Tariana Turia, who disagreed with the legislation, left Labour and helped create the Maori Party, says it has achieved its goal of reinstating Maori rights over the foreshore and seabed.

But a Treaty of Waitangi claims lawyer, Prue Kapua, said the Foreshore and Seabed Act should never have been passed in the first place, should have been repealed, and never been replaced with another act - the Marine Bill and Coastal Area Act.

"New Zealand still has a piece of legislation that does add restrictions, when in actual fact it should never have occurred.

"When we were then dealing with how Maori rights in the foreshore and seabed should be looked at, we should have been looking at something that was far more workable than what we had under the common law. We didn't do that."

Victoria University political scientist Maria Bargh said the Marine Bill and Coastal Area Act was not much of an improvement.

Ms Bargh said it made it very hard to prove Maori had customary title to an area and used it continually before 1840. She believes the level Maori must reach to prove customary title is unrealistic.

"There are aspects of the test for what Maori have to prove that are very similar under both Acts despite there being some changes.

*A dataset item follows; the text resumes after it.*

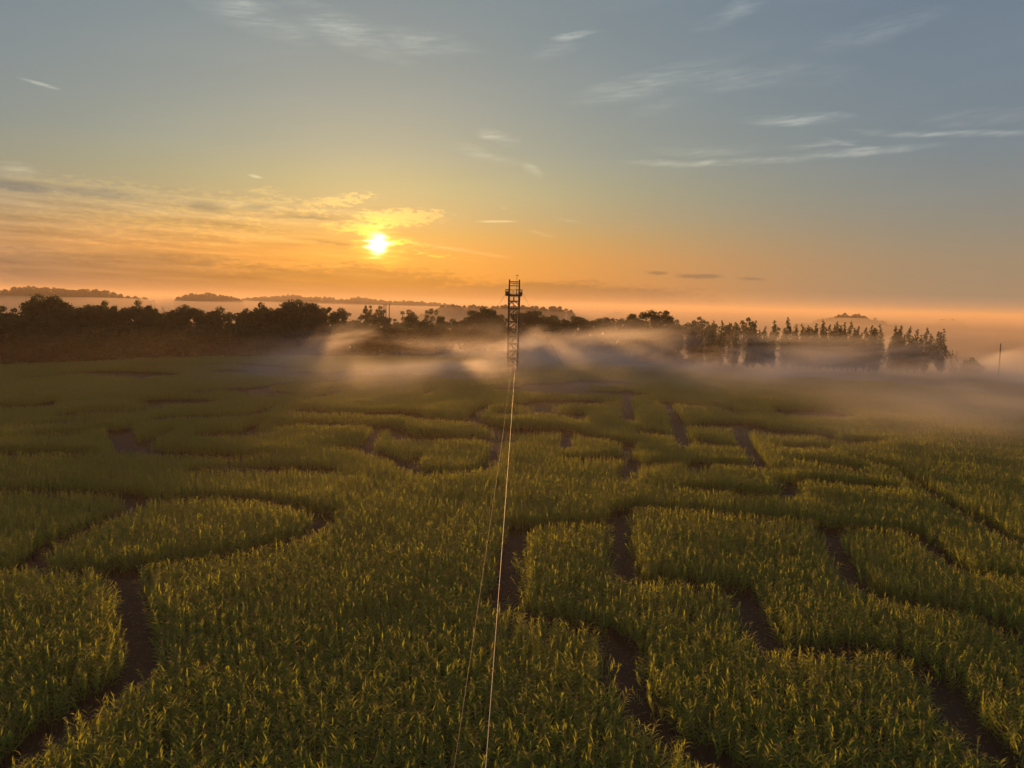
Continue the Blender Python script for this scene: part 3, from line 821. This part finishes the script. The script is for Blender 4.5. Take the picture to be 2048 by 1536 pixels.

"One of the things the Maori Party claims is that the onus, the responsibility, is now on the Crown to prove that it has acquired the foreshore and seabed, but really it's Maori that have to either bring a case to the High Court or put in an application - so really that burden of proof still rests on the shoulders of Maori, unfortunately."

A lawyer who acted for Ngati Porou when it undertook Foreshore and Seabed Negotiations and signed a Deed of Agreement with the Crown in 2008, believes the current Act is an improvement because it reintroduces the idea of customary title.

But Matanuku Mahuika said the part of the test requiring Maori to show they have continually used an area from before 1840 through to the present was difficult.

Mr Mahuika said another of the challenges with the 2009 Act is defining how coastal areas were used for navigation purposes.